1,14 „Wir gehen um mit Blume, Weinblatt, Frucht“
Wir gehen um mit Blume, Weinblatt, Frucht, ohne den Anteil zu kennen, den die Toten an ihrer Hervorbringung haben.
Dieser Gedanke wird meisterlich und allmählich über mehrere Stufen hin entfaltet. Die Früchte sind ein Ergebnis des Herbstes. Der Herbst ist eine Art Endstadium des Wachstums im Jahr, das Wachstum ist …Hier endet die Reihe, die das Denken errichtet. Am Ende des Denkens steht eine Atempause. Der Mensch im Herbst gedenkt dann auch der Toten, die an den Hervorbringungen der Erde mitgewirkt haben. „Der Lehm“ ist von ihnen durchdrungen worden. Rilke setzt an dieser Stelle auf das Wortspiel „freies Mark“ und „durchmärken“, und erschafft damit ein neues Wort.

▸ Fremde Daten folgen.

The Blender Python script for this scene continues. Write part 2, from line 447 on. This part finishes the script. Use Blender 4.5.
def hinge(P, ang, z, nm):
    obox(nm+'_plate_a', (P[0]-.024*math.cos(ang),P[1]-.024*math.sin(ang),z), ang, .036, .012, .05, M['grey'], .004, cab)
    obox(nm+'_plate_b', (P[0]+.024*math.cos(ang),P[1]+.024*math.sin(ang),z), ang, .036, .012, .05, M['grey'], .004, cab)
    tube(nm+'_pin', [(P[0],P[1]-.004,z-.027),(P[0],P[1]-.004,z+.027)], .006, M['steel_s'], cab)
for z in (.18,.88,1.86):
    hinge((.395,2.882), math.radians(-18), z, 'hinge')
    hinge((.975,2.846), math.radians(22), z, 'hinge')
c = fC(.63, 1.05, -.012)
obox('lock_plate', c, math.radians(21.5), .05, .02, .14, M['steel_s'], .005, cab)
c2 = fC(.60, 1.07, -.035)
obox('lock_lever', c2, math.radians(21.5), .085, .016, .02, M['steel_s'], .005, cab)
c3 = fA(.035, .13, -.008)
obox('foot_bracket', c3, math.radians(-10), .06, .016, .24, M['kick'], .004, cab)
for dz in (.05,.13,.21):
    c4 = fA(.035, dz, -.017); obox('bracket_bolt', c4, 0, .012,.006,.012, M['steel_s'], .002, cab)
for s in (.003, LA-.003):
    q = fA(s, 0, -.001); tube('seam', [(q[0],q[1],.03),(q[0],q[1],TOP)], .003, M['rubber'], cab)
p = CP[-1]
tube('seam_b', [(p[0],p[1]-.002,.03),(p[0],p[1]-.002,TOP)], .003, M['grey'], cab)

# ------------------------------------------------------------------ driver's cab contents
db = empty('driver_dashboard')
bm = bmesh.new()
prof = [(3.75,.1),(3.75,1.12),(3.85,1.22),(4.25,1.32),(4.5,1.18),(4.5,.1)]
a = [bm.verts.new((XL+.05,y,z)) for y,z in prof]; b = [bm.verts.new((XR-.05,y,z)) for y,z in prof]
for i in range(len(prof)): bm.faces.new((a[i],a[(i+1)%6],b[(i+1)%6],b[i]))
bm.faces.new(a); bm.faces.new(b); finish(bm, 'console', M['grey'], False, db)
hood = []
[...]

Wie nebenbei gelingt ihm eine Definition der Toten als den „Herrn, die bei den Wurzeln schlafen“ und der Frucht als einem „Zwischending aus stummer Kraft und Küssen“. Wir Leser erinnern uns an das sechste Sonett. Orpheus wird als ein „Kundiger“ der Geheimnisse um Leben und Tod bezeichnet, weil er, wie die Toten, in den „Wurzeln der Weiden“ zu leben versteht.